Task to carry out: Begin with the first line and repeat exactly through the line containing "# Back wall"; leave every image out.

Data lines:
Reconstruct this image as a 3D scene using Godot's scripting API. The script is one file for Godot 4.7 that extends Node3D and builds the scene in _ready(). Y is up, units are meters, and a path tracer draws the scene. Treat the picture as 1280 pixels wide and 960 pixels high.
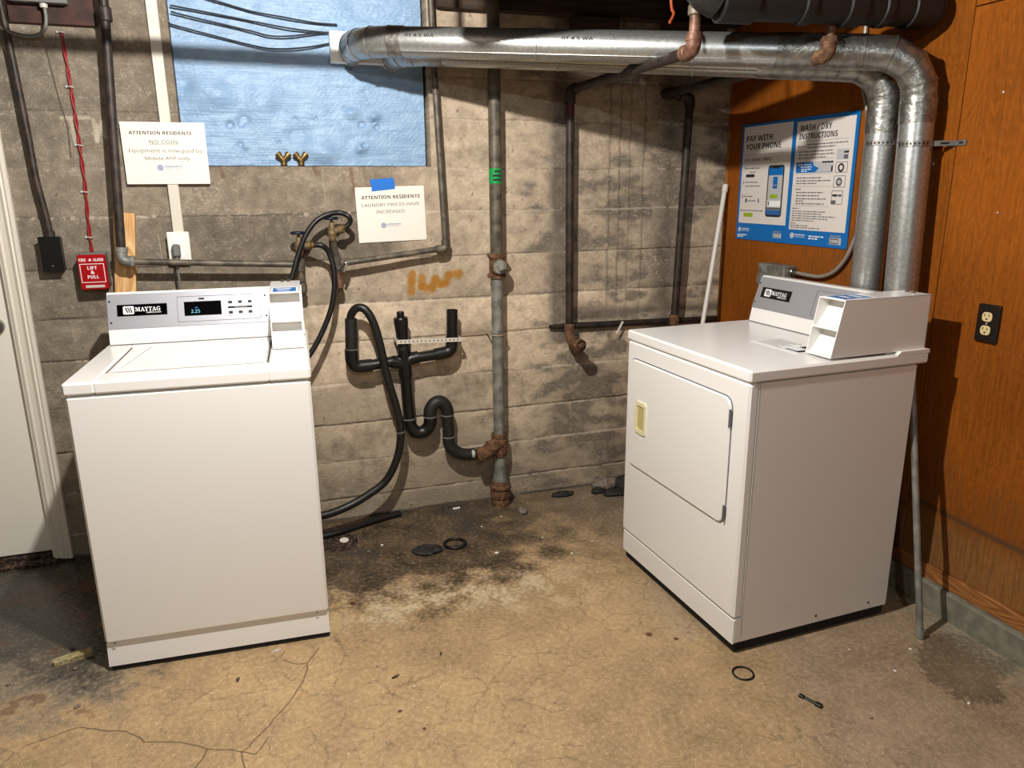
extends Node3D
# Basement laundry corner: a washer, a dryer, vent ducts and plumbing in front of a board-formed concrete wall and a plywood wall.
# Back wall is the plane z = 0 (room at z > 0), plywood wall is x = 0 (room at x < 0), floor is y = 0. Metres.

class Mb:
	var v := PackedVector3Array()
	var n := PackedVector3Array()
	var u := PackedVector2Array()
	func tri(a: Vector3, b: Vector3, c: Vector3, na: Vector3, nb: Vector3, nc: Vector3, ua := Vector2.ZERO, ub := Vector2.ZERO, uc := Vector2.ZERO) -> void:
		if (b - a).cross(c - a).dot(na + nb + nc) > 0.0:
			v.append_array([a, c, b]); n.append_array([na, nc, nb]); u.append_array([ua, uc, ub])
		else:
			v.append_array([a, b, c]); n.append_array([na, nb, nc]); u.append_array([ua, ub, uc])
	func quad(a: Vector3, b: Vector3, c: Vector3, d: Vector3, nn: Vector3) -> void:
		var lu := (b - a).length()
		var lv := (d - a).length()
		tri(a, b, c, nn, nn, nn, Vector2(0, 0), Vector2(lu, 0), Vector2(lu, lv))
		tri(a, c, d, nn, nn, nn, Vector2(0, 0), Vector2(lu, lv), Vector2(0, lv))
	func quad4(a: Vector3, b: Vector3, c: Vector3, d: Vector3, na: Vector3, nb: Vector3, nc: Vector3, nd: Vector3, ua := Vector2.ZERO, ub := Vector2.ZERO, uc := Vector2.ZERO, ud := Vector2.ZERO) -> void:
		tri(a, b, c, na, nb, nc, ua, ub, uc)
		tri(a, c, d, na, nc, nd, ua, uc, ud)
	func box(lo: Vector3, hi: Vector3, bev := 0.0, xf := Transform3D()) -> Mb:
		var ce := (lo + hi) * 0.5
		var h := (hi - lo).abs() * 0.5
		bev = minf(bev, minf(h.x, minf(h.y, h.z)) * 0.95)
		var P := func(s: Vector3, f: int) -> Vector3:
			var q := Vector3(s.x * (h.x - bev), s.y * (h.y - bev), s.z * (h.z - bev))
			q[f] = s[f] * h[f]
			return xf * (ce + q)
		for f in 3:
			var a := (f + 1) % 3
			var b := (f + 2) % 3
			for s in [-1.0, 1.0]:
				var q: Array = []
				for k in [[-1, -1], [1, -1], [1, 1], [-1, 1]]:
					var sg := Vector3.ZERO
					sg[f] = s; sg[a] = k[0]; sg[b] = k[1]
					q.append(P.call(sg, f))
				var nn := Vector3.ZERO
				nn[f] = s
				quad(q[0], q[1], q[2], q[3], (xf.basis * nn).normalized())
			if bev > 0.0:
				for sa in [-1.0, 1.0]:
					for sb in [-1.0, 1.0]:
						var s0 := Vector3.ZERO
						s0[a] = sa; s0[b] = sb; s0[f] = -1
						var s1 := s0
						s1[f] = 1
						var nn := Vector3.ZERO
						nn[a] = sa; nn[b] = sb
						quad(P.call(s0, a), P.call(s0, b), P.call(s1, b), P.call(s1, a), (xf.basis * nn).normalized())
		if bev > 0.0:
			for i in 8:
				var s := Vector3(1 if i & 1 else -1, 1 if i & 2 else -1, 1 if i & 4 else -1)
				var nn := (xf.basis * s).normalized()
				tri(P.call(s, 0), P.call(s, 1), P.call(s, 2), nn, nn, nn)
		return self
	func tube(pts: Array, r, seg := 12, caps := true, xf := Transform3D()) -> Mb:
		var m := pts.size()
		var P: Array = []
		for q in pts:
			P.append(xf * (q as Vector3))
		var t0: Vector3 = (P[1] - P[0]).normalized()
		var up := Vector3.UP if absf(t0.y) < 0.9 else Vector3.RIGHT
		var nx := up.cross(t0).normalized()
		var rings: Array = []
		var nors: Array = []
		var len := 0.0
		var lens: Array = []
		for i in m:
			var t: Vector3
			if i == 0: t = t0
			elif i == m - 1: t = (P[i] - P[i - 1]).normalized()
			else: t = ((P[i] - P[i - 1]).normalized() + (P[i + 1] - P[i]).normalized()).normalized()
			nx = (nx - t * nx.dot(t)).normalized()
			var ny := t.cross(nx)
			var rr: float = r[i] if r is Array else r
			var ring: Array = []
			var nor: Array = []
			for k in seg:
				var an := TAU * k / seg
				var d := nx * cos(an) + ny * sin(an)
				ring.append(P[i] + d * rr); nor.append(d)
			rings.append(ring); nors.append(nor)
			if i > 0: len += (P[i] - P[i - 1]).length()
			lens.append(len)
		for i in m - 1:
			for k in seg:
				var k2 := (k + 1) % seg
				var u0 := float(k) / seg
				var u1 := float(k + 1) / seg
				quad4(rings[i][k], rings[i][k2], rings[i + 1][k2], rings[i + 1][k], nors[i][k], nors[i][k2], nors[i + 1][k2], nors[i + 1][k], Vector2(u0, lens[i]), Vector2(u1, lens[i]), Vector2(u1, lens[i + 1]), Vector2(u0, lens[i + 1]))
		if caps:
			for e in [0, m - 1]:
				var nn: Vector3 = (P[0] - P[1]).normalized() if e == 0 else (P[m - 1] - P[m - 2]).normalized()
				for k in seg:
					tri(P[e], rings[e][k], rings[e][(k + 1) % seg], nn, nn, nn)
		return self
	func lathe(prof: Array, xf := Transform3D(), seg := 20) -> Mb:   # prof: [radius, height along y]
		for i in prof.size() - 1:
			var r0: float = prof[i][0]
			var y0: float = prof[i][1]
			var r1: float = prof[i + 1][0]
			var y1: float = prof[i + 1][1]
			var nr := Vector2(y1 - y0, r0 - r1)
			if nr.length() < 1e-9: continue
			nr = nr.normalized()
			for k in seg:
				var a := TAU * k / seg
				var b := TAU * (k + 1) / seg
				var da := Vector3(cos(a), 0, sin(a))
				var db := Vector3(cos(b), 0, sin(b))
				var na := (xf.basis * (da * nr.x + Vector3.UP * nr.y)).normalized()
				var nb := (xf.basis * (db * nr.x + Vector3.UP * nr.y)).normalized()
				quad4(xf * (da * r0 + Vector3.UP * y0), xf * (db * r0 + Vector3.UP * y0), xf * (db * r1 + Vector3.UP * y1), xf * (da * r1 + Vector3.UP * y1), na, nb, nb, na)
		return self
	func prism(poly: PackedVector2Array, z0: float, z1: float, xf := Transform3D(), bev := 0.0) -> Mb:   # polygon in xy pushed from z0 to z1; the z1 face is chamfered
		var m := poly.size()
		var area := 0.0
		for i in m:
			area += poly[i].cross(poly[(i + 1) % m])
		var p := poly.duplicate()
		if area < 0.0: p.reverse()
		var inner := p.duplicate()
		if bev > 0.0:
			for i in m:
				var e0 := (p[i] - p[(i + m - 1) % m]).normalized()
				var e1 := (p[(i + 1) % m] - p[i]).normalized()
				var b := (Vector2(-e0.y, e0.x) + Vector2(-e1.y, e1.x))
				var l := b.length()
				inner[i] = p[i] + b / maxf(l, 0.2) * bev / maxf(l * 0.5, 0.4)
		var idx := Geometry2D.triangulate_polygon(p)
		var nf := (xf.basis * Vector3(0, 0, signf(z1 - z0))).normalized()
		for i in range(0, idx.size(), 3):
			var a := inner[idx[i]]
			var b := inner[idx[i + 1]]
			var c := inner[idx[i + 2]]
			tri(xf * Vector3(a.x, a.y, z1), xf * Vector3(b.x, b.y, z1), xf * Vector3(c.x, c.y, z1), nf, nf, nf, a, b, c)
			a = p[idx[i]]; b = p[idx[i + 1]]; c = p[idx[i + 2]]
			tri(xf * Vector3(a.x, a.y, z0), xf * Vector3(b.x, b.y, z0), xf * Vector3(c.x, c.y, z0), -nf, -nf, -nf, a, b, c)
		var zb := z1 - signf(z1 - z0) * bev
		for i in m:
			var j := (i + 1) % m
			var e := (p[j] - p[i]).normalized()
			var nn := (xf.basis * Vector3(e.y, -e.x, 0)).normalized()
			quad(xf * Vector3(p[i].x, p[i].y, z0), xf * Vector3(p[j].x, p[j].y, z0), xf * Vector3(p[j].x, p[j].y, zb), xf * Vector3(p[i].x, p[i].y, zb), nn)
			if bev > 0.0:
				quad(xf * Vector3(p[i].x, p[i].y, zb), xf * Vector3(p[j].x, p[j].y, zb), xf * Vector3(inner[j].x, inner[j].y, z1), xf * Vector3(inner[i].x, inner[i].y, z1), (nn + nf).normalized())
		return self
	func ring_prism(outer: PackedVector2Array, inner: PackedVector2Array, z0: float, z1: float, xf := Transform3D()) -> Mb:   # same number of points, both counter-clockwise
		var m := outer.size()
		var nf := (xf.basis * Vector3(0, 0, 1)).normalized()
		var T := func(q: Vector2, z: float) -> Vector3: return xf * Vector3(q.x, q.y, z)
		for i in m:
			var j := (i + 1) % m
			quad(T.call(outer[i], z1), T.call(outer[j], z1), T.call(inner[j], z1), T.call(inner[i], z1), nf)
			quad(T.call(outer[i], z0), T.call(outer[j], z0), T.call(inner[j], z0), T.call(inner[i], z0), -nf)
			var e := (outer[j] - outer[i]).normalized()
			var nn := (xf.basis * Vector3(e.y, -e.x, 0)).normalized()
			quad(T.call(outer[i], z0), T.call(outer[j], z0), T.call(outer[j], z1), T.call(outer[i], z1), nn)
			e = (inner[j] - inner[i]).normalized()
			nn = (xf.basis * Vector3(-e.y, e.x, 0)).normalized()
			quad(T.call(inner[i], z0), T.call(inner[j], z0), T.call(inner[j], z1), T.call(inner[i], z1), nn)
		return self
	func ball(c: Vector3, r: Vector3, seg := 12, rows := 8, lump := 0.0, sd := 0) -> Mb:
		var g := RandomNumberGenerator.new()
		g.seed = sd + 7
		var P: Array = []
		for j in rows + 1:
			var row: Array = []
			var th := PI * j / rows
			for k in seg:
				var ph := TAU * k / seg
				var d := Vector3(sin(th) * cos(ph), cos(th), sin(th) * sin(ph))
				row.append(d * (1.0 + lump * g.randf_range(-1, 1)))
			P.append(row)
		for j in rows:
			for k in seg:
				var k2 := (k + 1) % seg
				var q := [P[j][k], P[j][k2], P[j + 1][k2], P[j + 1][k]]
				if j == 0: q[1] = q[0]
				if j == rows - 1: q[2] = q[3]
				var nn: Array = []
				var pp: Array = []
				for e in q:
					pp.append(c + e * r)
					nn.append((e / r).normalized())
				quad4(pp[0], pp[1], pp[2], pp[3], nn[0], nn[1], nn[2], nn[3])
		return self
	func mesh() -> ArrayMesh:
		var a := []
		a.resize(Mesh.ARRAY_MAX)
		a[Mesh.ARRAY_VERTEX] = v
		a[Mesh.ARRAY_NORMAL] = n
		a[Mesh.ARRAY_TEX_UV] = u
		var am := ArrayMesh.new()
		am.add_surface_from_arrays(Mesh.PRIMITIVE_TRIANGLES, a)
		return am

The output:
Reconstruct this image as a 3D scene using Godot's scripting API. The script is one file for Godot 4.7 that extends Node3D and builds the scene in _ready(). Y is up, units are meters, and a path tracer draws the scene. Treat the picture as 1280 pixels wide and 960 pixels high.
extends Node3D
# Basement laundry corner: a washer, a dryer, vent ducts and plumbing in front of a board-formed concrete wall and a plywood wall.
# Back wall is the plane z = 0 (room at z > 0), plywood wall is x = 0 (room at x < 0), floor is y = 0. Metres.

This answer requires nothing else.